Disney’s CEO on the future of Hulu, ESPN, and an all-in app

Hosted by and

Bob Chapek, Chief Executive Officer of Disney, speaks at the 2022 Disney Legends Awards during the D23 Expo in Anaheim, California, on September 9, 2022. Photo by Mario Anzuoni/REUTERS.

Disney’s CEO Bob Chapek is trying to reboot his image after a turbulent tenure. He attended the D23 Expo in Anaheim where he sat down with several journalists for 15-minute, on-the-record interviews. “This is a bit of a coming out party for him with the press. He hasn't made himself particularly available,” Kim Masters tells Matt Belloni. During their sit down, Masters says Chapek discussed plans for Hulu and ESPN, an integration app for the company, and theatrical vs. streaming releases.

Chapek’s plans for Hulu and ESPN

Kim: There's been a big overarching question, “Does Disney keep [Hulu and ESPN]? Does Disney get rid of those?” Does Disney want to be pure play, all about the Disney properties?” or “Does it want to be more all things to all people?” [Chapek] indicated very strongly, he is not intending to get rid of either one of those. 

Matt: The big takeaway a lot of people had from this press blitz was that he somehow got Dan Loeb, the activist-investor, to back off on that push to get rid of ESPN. And he was insinuating that they are going to take back Hulu right away, or sooner than the 2024 timeline. 

Streaming services’ trend: all-in apps 

Matt: That would be a big deal because this whole integration of streaming services into one big super app is clearly a trend. It's happening with Warner Bros. Discovery. They are combining HBO Max and Discovery+. We got news this past week that Paramount+ and Showtime are now going to be integrated [into one app, and] you’re going to pay an upcharge for Showtime. It's really only a matter of time before Disney does that with Hulu in the U.S.

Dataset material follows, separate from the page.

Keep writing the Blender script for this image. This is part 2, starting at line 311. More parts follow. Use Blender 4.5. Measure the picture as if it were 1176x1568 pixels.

Kim: Chapek has said that they are now in a position to have a full theatrical slate and enough stuff for the streaming service, which he said they didn't in the first instance. 

“How do you know that the attention [“Encanto”] got wasn't due to that theatrical profile?” asks Kim Masters. Photo courtesy of Disney.

Would “Ecanto” have been successful without theatrical release?

Kim: I asked him, “Can you launch [a franchise] with a movie or property on streaming?” He said, yes [and] cited “Encanto,” which was a little strange because it had a theatrical release, and then became very much bigger on streaming. But, “How do you know that the attention [“Encanto”] got wasn't due to that theatrical profile?” 

Matt: Absolutely. I thought that was very telling in your interview that he made this blanket statement about how you don't need a theatrical film in order to have a global franchise across all platforms, but then [he] couldn't name one. 

The fact that “Encanto” got that theatrical release, got the marketing associated with that release, put it into the culture, and then when it appeared on Disney+, it became gigantic. That all traces back to that initial theatrical release. 

It's an interesting exercise to go through it and say, “Would ‘Ecanto’ have been ‘Encanto’ without that theatrical release?” I don't believe it would have. Maybe Bob Chapek believes it would have. He didn't say that, but Disney does not have an example of a movie that has become that global phenomenon without theatrical.

Kim: Nobody does. That's where we are right now.

Studio are walking a tricky line with theaters 

Kim: That's the tricky line that the studios are trying to walk. Are studios putting enough movies to keep theaters alive and somehow still have a streaming service that makes money?!

Matt: Right now, it seems to be this 45-day window is the compromise on that issue where they believe they're gonna get the best of both worlds. 

Kim: Which is a bit of a walk back from where certain people were earlier in this game.